* Begin PROVIDED DATA *
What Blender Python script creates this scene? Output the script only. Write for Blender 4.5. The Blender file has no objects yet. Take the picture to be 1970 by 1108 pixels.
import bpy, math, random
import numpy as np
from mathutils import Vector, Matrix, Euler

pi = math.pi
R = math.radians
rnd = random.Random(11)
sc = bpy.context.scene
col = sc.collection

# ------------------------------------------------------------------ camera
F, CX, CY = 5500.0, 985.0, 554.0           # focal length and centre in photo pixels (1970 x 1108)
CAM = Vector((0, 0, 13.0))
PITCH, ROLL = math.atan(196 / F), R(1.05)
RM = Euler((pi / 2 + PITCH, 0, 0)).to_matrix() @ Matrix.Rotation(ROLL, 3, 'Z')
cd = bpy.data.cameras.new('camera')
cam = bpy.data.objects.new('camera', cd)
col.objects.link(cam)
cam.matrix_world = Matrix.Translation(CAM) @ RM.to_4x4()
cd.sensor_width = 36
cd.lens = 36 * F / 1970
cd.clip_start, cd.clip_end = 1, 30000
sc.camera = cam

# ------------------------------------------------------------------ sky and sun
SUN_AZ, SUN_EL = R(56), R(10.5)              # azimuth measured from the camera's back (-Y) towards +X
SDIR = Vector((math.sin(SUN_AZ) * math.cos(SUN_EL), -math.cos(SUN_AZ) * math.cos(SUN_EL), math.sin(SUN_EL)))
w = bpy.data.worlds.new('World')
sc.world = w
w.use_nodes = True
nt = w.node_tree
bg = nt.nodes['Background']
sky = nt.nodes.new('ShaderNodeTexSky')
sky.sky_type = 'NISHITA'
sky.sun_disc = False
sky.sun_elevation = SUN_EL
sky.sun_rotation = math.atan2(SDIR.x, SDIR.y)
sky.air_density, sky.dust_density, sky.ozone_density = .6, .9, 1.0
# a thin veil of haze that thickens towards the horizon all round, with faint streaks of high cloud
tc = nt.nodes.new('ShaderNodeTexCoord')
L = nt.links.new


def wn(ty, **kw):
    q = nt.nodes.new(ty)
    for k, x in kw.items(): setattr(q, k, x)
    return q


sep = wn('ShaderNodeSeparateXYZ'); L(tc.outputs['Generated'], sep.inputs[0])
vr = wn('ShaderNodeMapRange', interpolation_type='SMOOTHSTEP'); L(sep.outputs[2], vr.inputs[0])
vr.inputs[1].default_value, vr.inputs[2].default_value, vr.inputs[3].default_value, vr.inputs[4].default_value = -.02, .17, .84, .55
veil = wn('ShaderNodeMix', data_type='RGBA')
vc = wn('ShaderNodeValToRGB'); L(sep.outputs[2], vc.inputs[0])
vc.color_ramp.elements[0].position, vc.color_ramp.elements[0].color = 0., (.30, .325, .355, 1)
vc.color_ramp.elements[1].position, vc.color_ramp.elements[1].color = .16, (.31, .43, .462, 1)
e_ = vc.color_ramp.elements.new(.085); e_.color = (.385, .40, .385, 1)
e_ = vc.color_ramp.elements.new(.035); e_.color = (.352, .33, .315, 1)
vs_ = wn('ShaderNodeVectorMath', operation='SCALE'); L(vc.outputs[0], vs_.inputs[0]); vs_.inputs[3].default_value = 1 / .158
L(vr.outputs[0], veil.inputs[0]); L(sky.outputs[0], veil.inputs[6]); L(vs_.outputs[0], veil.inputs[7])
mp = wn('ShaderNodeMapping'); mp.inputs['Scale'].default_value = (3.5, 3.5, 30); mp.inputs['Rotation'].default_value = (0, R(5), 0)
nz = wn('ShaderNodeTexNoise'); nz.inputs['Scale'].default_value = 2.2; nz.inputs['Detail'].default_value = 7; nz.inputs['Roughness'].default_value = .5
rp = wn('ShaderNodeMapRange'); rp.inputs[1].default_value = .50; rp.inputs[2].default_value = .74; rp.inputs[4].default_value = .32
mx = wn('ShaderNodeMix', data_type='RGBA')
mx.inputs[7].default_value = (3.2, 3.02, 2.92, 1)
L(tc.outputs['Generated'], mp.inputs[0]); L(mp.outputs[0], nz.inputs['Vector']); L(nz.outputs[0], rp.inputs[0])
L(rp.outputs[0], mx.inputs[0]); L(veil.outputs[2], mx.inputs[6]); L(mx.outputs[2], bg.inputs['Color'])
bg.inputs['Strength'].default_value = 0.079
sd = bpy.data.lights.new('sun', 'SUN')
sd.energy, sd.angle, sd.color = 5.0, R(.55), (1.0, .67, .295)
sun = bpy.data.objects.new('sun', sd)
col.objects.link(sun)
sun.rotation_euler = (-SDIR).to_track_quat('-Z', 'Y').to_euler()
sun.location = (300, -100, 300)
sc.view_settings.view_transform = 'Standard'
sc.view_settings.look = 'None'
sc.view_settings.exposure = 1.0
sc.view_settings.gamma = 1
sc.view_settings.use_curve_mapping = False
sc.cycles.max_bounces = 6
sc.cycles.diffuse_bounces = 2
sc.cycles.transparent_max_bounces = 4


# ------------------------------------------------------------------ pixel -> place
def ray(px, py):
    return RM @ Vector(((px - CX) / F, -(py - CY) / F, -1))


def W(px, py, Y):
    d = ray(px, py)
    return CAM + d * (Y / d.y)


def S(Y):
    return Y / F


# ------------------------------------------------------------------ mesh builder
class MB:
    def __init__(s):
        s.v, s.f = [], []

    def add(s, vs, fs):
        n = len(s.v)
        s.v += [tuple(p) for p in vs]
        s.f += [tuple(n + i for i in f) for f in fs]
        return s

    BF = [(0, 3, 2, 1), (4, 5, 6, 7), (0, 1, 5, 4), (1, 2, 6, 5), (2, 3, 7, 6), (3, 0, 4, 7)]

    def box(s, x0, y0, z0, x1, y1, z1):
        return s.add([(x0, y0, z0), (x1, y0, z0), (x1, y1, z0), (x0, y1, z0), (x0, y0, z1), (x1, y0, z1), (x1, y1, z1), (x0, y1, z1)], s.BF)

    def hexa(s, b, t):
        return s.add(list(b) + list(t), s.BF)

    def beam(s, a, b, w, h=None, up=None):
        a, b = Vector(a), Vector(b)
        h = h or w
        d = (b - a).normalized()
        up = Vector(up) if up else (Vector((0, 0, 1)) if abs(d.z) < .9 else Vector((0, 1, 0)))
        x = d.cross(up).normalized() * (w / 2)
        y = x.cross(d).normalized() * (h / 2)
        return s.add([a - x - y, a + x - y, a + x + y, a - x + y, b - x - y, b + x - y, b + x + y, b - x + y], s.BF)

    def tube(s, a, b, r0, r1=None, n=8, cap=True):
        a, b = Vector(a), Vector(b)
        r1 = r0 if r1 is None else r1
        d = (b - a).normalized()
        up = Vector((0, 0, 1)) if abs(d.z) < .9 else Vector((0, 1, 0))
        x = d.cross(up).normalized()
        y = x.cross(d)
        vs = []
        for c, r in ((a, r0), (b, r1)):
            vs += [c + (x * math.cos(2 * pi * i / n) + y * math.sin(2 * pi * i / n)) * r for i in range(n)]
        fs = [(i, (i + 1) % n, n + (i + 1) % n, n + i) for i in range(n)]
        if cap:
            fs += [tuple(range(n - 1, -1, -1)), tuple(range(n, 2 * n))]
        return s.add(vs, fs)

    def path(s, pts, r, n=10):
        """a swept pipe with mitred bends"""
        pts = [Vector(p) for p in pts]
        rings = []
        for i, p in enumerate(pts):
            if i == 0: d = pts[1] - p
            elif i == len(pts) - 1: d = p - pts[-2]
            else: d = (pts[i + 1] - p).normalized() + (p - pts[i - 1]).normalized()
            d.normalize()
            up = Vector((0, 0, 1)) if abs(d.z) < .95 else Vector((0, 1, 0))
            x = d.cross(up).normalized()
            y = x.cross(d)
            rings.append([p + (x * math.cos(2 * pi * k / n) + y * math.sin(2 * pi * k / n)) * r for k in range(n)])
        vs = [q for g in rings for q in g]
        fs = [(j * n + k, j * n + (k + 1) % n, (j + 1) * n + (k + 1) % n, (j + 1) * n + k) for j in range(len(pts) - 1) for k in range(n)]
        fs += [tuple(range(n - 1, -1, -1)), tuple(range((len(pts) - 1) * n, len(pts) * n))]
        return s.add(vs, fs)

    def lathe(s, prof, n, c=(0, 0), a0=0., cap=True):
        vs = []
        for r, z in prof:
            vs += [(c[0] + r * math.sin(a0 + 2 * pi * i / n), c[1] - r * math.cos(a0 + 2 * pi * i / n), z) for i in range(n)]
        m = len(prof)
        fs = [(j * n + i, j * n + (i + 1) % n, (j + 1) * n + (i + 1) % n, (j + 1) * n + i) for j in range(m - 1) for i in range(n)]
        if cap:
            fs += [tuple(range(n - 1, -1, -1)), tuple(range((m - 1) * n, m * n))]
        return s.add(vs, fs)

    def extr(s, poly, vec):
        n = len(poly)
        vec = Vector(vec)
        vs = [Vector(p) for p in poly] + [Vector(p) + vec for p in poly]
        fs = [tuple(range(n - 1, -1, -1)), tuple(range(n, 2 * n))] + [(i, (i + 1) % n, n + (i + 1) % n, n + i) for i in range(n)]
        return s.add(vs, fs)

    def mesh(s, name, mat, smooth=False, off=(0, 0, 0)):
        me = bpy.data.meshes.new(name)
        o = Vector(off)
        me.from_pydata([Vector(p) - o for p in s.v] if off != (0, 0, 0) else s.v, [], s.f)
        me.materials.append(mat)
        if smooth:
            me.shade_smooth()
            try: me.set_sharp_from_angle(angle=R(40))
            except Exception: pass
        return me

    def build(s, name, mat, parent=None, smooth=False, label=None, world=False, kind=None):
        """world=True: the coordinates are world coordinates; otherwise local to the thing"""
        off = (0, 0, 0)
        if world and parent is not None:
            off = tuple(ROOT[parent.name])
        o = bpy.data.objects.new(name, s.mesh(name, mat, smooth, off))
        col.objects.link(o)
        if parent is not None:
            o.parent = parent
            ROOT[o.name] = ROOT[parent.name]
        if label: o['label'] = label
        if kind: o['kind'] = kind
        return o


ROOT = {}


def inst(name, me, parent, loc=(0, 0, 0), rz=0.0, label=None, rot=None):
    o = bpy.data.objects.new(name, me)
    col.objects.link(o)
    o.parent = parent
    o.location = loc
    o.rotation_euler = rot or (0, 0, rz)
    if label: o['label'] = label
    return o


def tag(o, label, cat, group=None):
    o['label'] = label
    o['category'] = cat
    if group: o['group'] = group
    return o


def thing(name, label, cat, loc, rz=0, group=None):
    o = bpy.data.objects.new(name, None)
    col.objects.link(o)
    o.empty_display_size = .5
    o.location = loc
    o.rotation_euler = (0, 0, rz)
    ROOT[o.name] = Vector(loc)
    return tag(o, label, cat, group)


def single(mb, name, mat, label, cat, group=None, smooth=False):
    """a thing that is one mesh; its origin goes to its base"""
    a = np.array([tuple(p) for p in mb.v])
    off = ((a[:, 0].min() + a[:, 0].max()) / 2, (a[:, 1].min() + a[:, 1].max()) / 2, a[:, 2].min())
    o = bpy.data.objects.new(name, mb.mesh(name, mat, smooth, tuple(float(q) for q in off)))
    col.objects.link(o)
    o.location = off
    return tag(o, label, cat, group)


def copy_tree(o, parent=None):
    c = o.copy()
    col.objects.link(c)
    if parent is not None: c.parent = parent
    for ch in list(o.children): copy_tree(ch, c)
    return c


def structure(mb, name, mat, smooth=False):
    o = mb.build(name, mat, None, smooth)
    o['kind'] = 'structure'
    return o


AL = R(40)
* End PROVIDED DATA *
→ **EXERCISE**: Return nothing but the lines from the start of the listing above through the line containing "col = sc.collection", exactly as given.

→ **THE RESPONSE**:
What Blender Python script creates this scene? Output the script only. Write for Blender 4.5. The Blender file has no objects yet. Take the picture to be 1970 by 1108 pixels.
import bpy, math, random
import numpy as np
from mathutils import Vector, Matrix, Euler

pi = math.pi
R = math.radians
rnd = random.Random(11)
sc = bpy.context.scene
col = sc.collection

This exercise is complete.